» What you will do: Give only a count of the lines that include the string "scene".

» Excerpted data:
--------------------------------
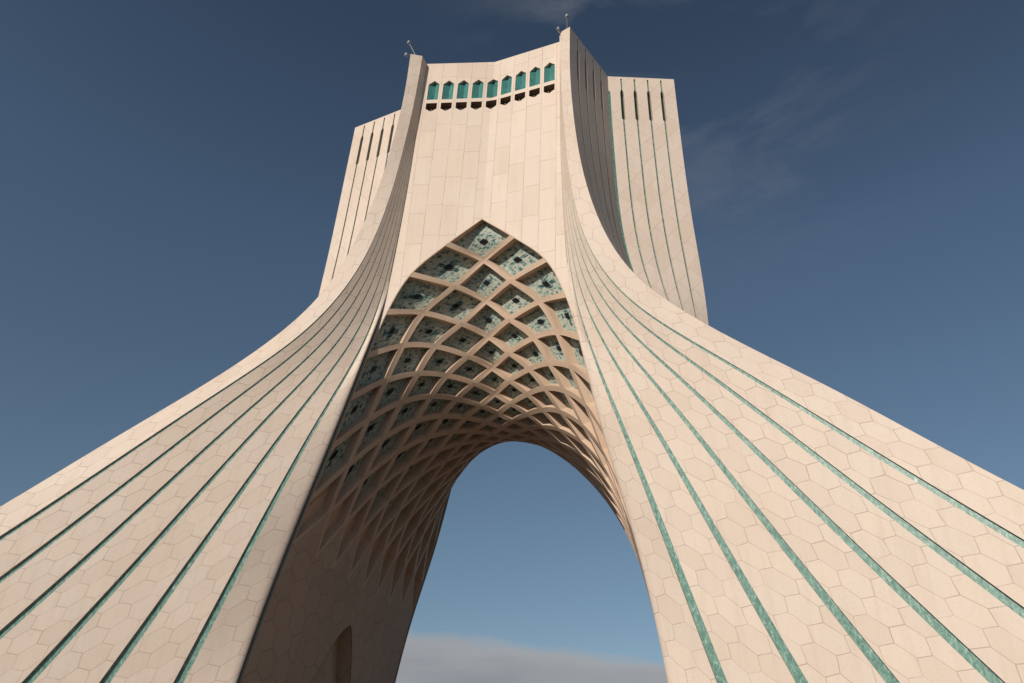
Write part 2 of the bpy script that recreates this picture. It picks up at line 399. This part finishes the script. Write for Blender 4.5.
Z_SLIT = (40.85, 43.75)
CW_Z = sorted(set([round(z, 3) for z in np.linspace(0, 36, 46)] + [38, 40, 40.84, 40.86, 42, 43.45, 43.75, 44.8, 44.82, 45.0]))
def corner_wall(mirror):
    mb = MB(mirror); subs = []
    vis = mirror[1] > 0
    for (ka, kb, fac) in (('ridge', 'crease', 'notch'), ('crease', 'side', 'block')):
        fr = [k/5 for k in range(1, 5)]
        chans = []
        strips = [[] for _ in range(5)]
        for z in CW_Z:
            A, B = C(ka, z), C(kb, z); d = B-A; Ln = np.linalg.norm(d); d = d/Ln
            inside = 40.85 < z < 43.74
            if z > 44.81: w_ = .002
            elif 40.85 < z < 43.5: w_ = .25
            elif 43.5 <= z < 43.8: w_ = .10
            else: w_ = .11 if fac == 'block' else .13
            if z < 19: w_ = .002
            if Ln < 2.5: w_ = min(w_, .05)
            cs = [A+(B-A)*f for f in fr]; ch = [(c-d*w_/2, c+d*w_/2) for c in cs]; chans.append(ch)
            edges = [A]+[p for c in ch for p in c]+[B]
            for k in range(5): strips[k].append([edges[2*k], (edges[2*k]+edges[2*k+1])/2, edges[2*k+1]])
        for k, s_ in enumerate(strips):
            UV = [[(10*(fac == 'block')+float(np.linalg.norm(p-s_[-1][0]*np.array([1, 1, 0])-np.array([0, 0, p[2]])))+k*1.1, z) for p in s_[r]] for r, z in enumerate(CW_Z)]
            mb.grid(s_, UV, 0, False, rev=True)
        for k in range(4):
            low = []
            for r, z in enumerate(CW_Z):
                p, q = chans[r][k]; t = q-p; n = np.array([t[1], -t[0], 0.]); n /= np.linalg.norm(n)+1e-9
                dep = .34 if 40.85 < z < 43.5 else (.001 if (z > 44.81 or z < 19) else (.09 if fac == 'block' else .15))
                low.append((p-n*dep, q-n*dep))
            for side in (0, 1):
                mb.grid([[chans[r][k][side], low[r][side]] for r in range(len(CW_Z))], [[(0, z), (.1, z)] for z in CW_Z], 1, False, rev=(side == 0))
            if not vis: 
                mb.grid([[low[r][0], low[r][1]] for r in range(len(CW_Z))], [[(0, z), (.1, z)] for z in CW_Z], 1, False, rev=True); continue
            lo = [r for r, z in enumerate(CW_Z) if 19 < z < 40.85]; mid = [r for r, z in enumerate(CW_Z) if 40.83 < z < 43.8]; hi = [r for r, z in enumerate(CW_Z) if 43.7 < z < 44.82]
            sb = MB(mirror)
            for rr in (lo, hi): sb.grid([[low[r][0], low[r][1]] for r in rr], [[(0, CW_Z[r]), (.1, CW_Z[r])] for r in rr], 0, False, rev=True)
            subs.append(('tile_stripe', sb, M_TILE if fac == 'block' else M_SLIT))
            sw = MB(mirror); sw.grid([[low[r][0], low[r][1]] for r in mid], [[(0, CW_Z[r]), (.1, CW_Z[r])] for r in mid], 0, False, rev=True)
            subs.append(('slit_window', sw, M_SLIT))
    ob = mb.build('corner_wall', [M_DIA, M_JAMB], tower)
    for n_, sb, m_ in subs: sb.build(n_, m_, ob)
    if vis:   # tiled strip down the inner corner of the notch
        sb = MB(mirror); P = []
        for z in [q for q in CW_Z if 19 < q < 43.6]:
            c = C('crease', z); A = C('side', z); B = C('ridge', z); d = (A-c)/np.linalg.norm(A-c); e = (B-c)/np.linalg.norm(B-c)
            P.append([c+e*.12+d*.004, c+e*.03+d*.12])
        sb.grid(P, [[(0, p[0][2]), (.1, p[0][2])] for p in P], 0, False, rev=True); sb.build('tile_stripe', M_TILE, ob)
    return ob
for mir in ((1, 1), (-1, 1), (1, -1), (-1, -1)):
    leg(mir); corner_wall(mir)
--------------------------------
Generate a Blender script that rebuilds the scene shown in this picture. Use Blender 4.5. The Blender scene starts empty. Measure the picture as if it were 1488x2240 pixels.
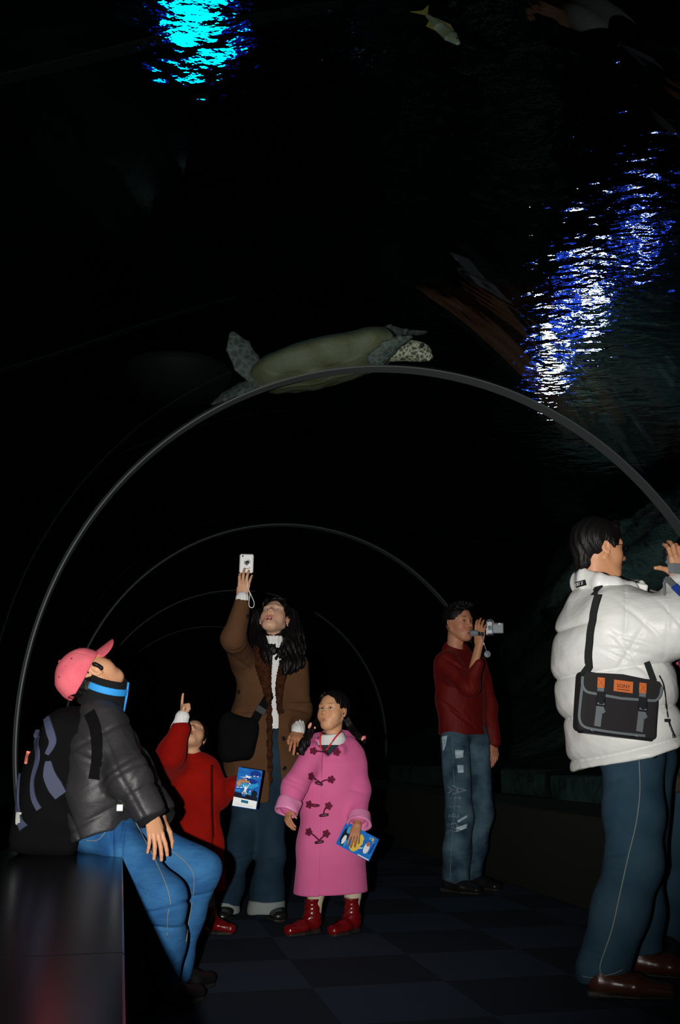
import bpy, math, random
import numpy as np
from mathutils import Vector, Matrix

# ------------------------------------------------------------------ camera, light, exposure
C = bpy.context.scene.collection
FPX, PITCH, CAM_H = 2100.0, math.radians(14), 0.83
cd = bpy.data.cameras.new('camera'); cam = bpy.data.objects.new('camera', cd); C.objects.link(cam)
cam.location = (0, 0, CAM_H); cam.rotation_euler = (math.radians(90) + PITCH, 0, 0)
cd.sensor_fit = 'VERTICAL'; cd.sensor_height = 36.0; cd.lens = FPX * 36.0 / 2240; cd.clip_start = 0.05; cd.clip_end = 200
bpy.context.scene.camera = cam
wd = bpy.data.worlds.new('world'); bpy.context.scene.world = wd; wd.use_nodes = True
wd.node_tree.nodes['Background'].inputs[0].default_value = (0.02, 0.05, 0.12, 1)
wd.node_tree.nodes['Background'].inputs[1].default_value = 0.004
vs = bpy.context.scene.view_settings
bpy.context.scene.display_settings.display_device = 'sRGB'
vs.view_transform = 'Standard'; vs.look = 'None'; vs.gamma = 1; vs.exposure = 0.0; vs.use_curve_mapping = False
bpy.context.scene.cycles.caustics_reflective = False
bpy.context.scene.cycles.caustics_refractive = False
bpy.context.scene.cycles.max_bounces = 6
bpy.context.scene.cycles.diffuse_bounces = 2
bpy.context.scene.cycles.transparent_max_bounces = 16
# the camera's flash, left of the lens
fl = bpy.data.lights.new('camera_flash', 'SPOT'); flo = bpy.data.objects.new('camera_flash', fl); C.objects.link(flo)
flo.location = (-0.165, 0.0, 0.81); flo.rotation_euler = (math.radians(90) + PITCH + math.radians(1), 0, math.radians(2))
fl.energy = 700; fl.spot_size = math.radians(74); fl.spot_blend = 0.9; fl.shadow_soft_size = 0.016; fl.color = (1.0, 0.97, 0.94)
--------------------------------
» Answer: 11